His friends failed. Jain, impeccably qualified, with a doctoral degree and a Masters in Business Administration from Massachusetts Institute of Technology, moved to Vadodara, wife and daughter in tow, and joined engineering company Jyoti Ltd. He made rapid progress at Jyoti, going on to head its renewable energy division. But by 1986, he was ready to try his hand at entrepreneurship and set up Ankur Scientific Energy Technologies.
Ankur Scientific makes biomass gasifiers, mostly used for power generation. A gasifier is used to partly burn biomass - a clean, renewable energy source - into gas, which is then fed to engines to generate power. It has some heat applications as well. Ankur Scientific has now become a well-recognised name in gasifiers not just in India, but also in Europe and the rest of Asia. It closed 2011/12 with sales of Rs 34.7 crore and profit after tax of Rs 4.6 crore.
Jain's Indian Institute of Management Bangalore-educated son Ankur also joined the company in 2005. Within six months of Ankur joining, his father took a backseat in business to focus on research even as the company steadily stepped up its presence overseas.

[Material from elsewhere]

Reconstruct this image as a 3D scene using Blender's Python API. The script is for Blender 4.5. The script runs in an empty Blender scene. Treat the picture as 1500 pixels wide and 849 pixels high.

"It was not as if there were not enough opportunities here," says Ankur. "We just found that there was a lot of interest overseas as well. In the last four years, 60 to 80 per cent of our revenue has come from abroad." The company has installed gasifiers in over 30 countries including the US, Bulgaria, Argentina and Cambodia.
Arman Massoumi, Chief Executive of Kuala Lumpur-based Renewables Plus, a power producer, has bought nine gasifiers from Ankur Scientific for its plants in Malaysia and Thailand. "Banks in Thailand are familiar with Ankur Scientific. They finance projects if the gasifiers are from Ankur Scientific," he says.
Ankur Scientific has lately diversified beyond selling biomass gasifiers to setting up power plants that use biomass. It has a licence to set up such plants of a total capacity of 10 MW in Sri Lanka, and has so far completed two megawatts.
With Jain spearheading research, and his son taking its products across the world, Ankur Scientific appears poised to consolidate further.